[start]
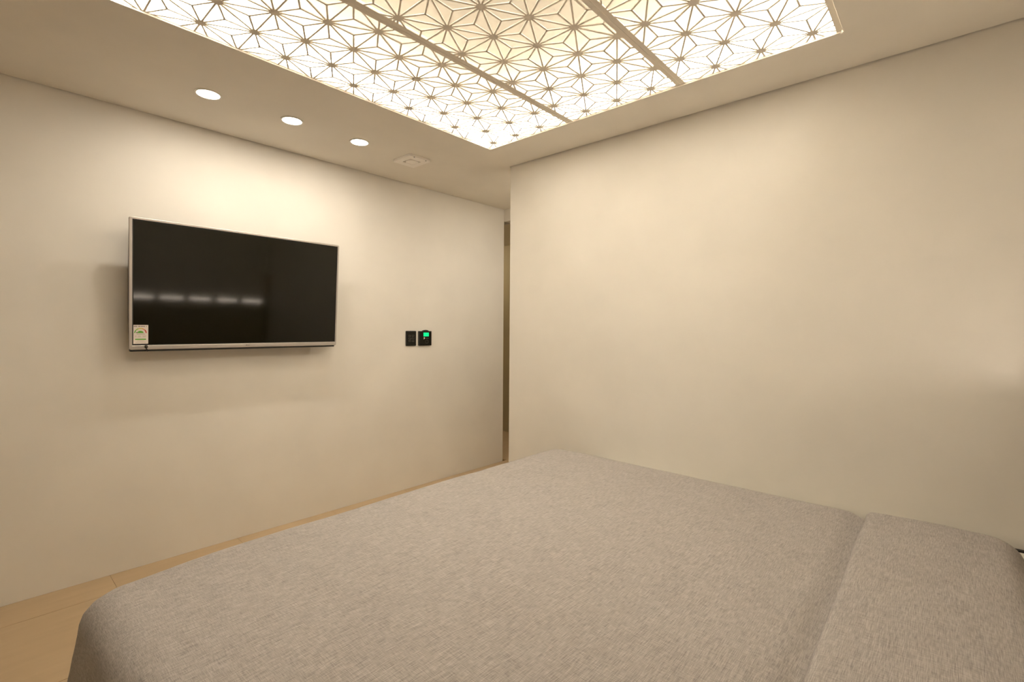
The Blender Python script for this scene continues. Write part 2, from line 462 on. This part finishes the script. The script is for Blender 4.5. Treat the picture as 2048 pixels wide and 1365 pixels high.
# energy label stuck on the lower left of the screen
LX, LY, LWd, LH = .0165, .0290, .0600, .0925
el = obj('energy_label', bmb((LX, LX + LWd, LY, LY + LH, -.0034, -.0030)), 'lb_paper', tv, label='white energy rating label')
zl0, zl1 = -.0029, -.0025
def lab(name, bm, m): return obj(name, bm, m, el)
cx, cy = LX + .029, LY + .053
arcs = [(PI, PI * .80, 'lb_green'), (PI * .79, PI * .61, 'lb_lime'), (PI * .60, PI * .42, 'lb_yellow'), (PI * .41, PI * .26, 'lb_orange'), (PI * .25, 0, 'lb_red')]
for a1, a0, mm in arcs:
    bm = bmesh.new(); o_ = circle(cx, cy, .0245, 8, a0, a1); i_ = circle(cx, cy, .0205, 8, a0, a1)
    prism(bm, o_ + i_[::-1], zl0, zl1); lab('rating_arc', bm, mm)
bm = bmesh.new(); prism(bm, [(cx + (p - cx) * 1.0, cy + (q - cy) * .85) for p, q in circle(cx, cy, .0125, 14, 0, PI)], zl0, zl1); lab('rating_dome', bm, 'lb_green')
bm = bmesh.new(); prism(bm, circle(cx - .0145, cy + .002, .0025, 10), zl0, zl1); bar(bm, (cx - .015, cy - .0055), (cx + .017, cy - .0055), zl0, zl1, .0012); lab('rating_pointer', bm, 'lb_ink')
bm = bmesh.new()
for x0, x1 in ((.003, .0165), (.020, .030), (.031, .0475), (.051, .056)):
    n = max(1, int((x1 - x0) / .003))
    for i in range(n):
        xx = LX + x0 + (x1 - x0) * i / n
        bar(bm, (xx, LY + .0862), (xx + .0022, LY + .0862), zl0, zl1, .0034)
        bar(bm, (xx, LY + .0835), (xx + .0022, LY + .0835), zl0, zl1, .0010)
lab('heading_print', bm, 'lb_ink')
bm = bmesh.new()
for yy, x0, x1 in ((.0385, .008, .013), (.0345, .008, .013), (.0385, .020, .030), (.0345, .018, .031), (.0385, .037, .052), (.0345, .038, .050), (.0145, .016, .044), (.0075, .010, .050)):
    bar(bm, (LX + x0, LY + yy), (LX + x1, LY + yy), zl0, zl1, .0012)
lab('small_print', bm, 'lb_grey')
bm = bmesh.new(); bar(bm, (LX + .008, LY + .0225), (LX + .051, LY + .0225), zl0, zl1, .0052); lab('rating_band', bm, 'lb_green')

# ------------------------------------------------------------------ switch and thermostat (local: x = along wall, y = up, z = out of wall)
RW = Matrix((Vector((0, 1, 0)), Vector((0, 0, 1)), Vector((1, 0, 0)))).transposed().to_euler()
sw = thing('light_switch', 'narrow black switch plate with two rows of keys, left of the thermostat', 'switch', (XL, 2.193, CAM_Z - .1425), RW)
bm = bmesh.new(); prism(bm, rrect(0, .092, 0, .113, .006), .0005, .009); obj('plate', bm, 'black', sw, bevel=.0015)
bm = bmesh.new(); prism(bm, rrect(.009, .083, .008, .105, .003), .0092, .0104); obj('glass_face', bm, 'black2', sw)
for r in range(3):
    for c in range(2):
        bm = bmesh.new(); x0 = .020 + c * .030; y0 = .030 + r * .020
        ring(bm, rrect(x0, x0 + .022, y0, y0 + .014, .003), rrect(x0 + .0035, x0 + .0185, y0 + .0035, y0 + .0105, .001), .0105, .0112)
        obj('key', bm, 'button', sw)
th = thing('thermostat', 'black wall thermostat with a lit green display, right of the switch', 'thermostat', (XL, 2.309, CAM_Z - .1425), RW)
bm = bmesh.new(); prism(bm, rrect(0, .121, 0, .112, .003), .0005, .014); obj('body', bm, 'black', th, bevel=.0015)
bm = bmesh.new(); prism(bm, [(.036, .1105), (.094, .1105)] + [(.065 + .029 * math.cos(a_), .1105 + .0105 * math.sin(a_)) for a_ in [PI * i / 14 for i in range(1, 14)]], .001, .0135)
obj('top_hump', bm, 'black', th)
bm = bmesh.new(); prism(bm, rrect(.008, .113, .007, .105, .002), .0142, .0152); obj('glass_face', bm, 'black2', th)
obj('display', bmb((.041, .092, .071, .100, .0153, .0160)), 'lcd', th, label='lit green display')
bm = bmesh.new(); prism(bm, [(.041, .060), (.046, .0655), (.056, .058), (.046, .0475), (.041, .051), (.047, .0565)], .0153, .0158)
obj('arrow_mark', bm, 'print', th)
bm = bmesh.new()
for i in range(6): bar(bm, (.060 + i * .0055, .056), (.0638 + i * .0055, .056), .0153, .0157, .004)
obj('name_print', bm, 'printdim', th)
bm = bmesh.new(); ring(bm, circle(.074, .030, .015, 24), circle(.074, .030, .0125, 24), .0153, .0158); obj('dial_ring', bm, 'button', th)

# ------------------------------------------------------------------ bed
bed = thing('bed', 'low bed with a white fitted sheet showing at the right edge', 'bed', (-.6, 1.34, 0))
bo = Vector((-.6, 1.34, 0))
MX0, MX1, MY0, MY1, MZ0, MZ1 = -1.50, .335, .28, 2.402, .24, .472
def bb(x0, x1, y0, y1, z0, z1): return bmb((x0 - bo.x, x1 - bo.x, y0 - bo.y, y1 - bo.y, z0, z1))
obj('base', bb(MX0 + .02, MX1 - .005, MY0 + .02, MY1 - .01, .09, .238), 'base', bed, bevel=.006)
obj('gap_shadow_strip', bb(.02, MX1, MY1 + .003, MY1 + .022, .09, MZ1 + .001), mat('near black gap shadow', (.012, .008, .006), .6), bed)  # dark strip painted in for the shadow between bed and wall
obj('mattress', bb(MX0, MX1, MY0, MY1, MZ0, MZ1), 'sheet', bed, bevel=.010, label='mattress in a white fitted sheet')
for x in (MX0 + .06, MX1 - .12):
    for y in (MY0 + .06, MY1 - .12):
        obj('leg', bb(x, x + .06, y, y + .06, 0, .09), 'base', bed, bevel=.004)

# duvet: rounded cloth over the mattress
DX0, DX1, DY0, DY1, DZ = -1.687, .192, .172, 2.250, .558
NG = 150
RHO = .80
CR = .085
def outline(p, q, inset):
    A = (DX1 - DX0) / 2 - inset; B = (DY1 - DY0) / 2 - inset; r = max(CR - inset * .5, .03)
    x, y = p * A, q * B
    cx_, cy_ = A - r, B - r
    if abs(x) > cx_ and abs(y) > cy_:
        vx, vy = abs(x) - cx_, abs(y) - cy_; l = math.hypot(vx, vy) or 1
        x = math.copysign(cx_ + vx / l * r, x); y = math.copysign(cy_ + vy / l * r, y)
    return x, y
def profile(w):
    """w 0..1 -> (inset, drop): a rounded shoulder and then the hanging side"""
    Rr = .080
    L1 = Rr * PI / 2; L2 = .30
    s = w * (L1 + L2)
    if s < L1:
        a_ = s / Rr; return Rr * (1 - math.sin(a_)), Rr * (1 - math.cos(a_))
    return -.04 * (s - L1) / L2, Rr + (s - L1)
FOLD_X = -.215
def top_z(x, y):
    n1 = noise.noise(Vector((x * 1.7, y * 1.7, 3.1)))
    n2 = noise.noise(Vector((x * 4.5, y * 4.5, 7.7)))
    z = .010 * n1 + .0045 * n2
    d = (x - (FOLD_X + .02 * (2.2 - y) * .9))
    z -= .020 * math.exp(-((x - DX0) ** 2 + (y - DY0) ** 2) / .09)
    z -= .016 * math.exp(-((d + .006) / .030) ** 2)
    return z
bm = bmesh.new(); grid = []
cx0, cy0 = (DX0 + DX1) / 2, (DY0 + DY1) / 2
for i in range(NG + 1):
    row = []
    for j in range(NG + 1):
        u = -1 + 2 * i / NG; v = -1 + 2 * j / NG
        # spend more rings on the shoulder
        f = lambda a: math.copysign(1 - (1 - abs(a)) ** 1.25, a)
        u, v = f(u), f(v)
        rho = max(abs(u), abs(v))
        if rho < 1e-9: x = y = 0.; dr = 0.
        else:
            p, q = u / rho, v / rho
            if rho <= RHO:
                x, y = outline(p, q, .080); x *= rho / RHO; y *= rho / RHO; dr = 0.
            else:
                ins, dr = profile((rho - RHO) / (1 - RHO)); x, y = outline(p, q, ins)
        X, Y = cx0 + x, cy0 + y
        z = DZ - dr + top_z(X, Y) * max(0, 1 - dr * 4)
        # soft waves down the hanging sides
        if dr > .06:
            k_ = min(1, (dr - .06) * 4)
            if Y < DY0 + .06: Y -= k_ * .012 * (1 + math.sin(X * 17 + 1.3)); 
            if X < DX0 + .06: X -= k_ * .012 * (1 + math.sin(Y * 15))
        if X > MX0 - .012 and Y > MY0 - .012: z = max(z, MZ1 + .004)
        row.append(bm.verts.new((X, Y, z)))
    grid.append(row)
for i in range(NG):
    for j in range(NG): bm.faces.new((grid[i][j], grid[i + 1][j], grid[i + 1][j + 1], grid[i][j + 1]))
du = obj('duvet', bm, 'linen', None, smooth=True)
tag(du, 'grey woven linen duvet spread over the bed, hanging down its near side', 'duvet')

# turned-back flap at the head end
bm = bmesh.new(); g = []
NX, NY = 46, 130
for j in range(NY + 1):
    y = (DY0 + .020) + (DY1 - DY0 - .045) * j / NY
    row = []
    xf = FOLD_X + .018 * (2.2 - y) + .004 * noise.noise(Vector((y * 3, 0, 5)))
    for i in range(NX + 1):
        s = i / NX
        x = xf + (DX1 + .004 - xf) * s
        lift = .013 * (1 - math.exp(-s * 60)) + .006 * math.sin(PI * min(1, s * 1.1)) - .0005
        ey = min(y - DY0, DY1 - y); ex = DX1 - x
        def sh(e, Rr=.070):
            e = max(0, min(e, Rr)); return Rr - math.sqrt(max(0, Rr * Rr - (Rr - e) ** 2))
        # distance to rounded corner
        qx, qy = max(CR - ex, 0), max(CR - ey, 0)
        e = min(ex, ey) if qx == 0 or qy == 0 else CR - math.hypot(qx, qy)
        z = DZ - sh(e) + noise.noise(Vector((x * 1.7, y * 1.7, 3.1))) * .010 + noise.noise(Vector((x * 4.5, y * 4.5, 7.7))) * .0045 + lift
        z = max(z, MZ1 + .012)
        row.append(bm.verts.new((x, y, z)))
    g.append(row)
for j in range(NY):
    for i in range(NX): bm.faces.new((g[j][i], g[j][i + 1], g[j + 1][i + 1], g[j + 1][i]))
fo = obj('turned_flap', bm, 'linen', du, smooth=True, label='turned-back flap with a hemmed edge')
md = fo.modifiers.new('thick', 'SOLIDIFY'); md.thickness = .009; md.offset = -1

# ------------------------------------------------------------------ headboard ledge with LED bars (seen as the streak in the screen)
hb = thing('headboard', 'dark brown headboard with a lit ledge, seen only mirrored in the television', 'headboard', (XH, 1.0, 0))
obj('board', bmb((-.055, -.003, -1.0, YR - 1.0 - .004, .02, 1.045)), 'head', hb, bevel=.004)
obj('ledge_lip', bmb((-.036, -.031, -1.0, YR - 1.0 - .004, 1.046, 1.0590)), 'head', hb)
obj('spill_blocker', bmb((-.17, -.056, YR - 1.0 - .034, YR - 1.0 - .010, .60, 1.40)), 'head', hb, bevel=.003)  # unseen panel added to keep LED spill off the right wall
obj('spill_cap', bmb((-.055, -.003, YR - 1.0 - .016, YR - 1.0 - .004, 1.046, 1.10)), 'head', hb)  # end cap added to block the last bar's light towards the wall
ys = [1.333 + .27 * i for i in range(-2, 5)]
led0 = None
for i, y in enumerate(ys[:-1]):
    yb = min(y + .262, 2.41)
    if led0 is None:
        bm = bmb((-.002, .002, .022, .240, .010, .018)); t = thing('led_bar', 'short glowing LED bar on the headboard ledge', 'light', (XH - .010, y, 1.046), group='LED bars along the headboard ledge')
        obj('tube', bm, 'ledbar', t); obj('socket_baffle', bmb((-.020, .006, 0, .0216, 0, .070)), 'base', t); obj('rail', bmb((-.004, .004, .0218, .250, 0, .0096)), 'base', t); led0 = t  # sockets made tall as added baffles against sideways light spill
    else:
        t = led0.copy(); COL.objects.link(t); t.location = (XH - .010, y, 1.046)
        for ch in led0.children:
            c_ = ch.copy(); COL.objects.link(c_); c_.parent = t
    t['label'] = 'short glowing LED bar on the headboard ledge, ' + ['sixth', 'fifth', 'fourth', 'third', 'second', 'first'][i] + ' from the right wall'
[end]
_EXERCISE INSTRUCTIONS_
How many of the lines above include the string "from"? Answer with the number only.

_WRITTEN SOLUTION_
2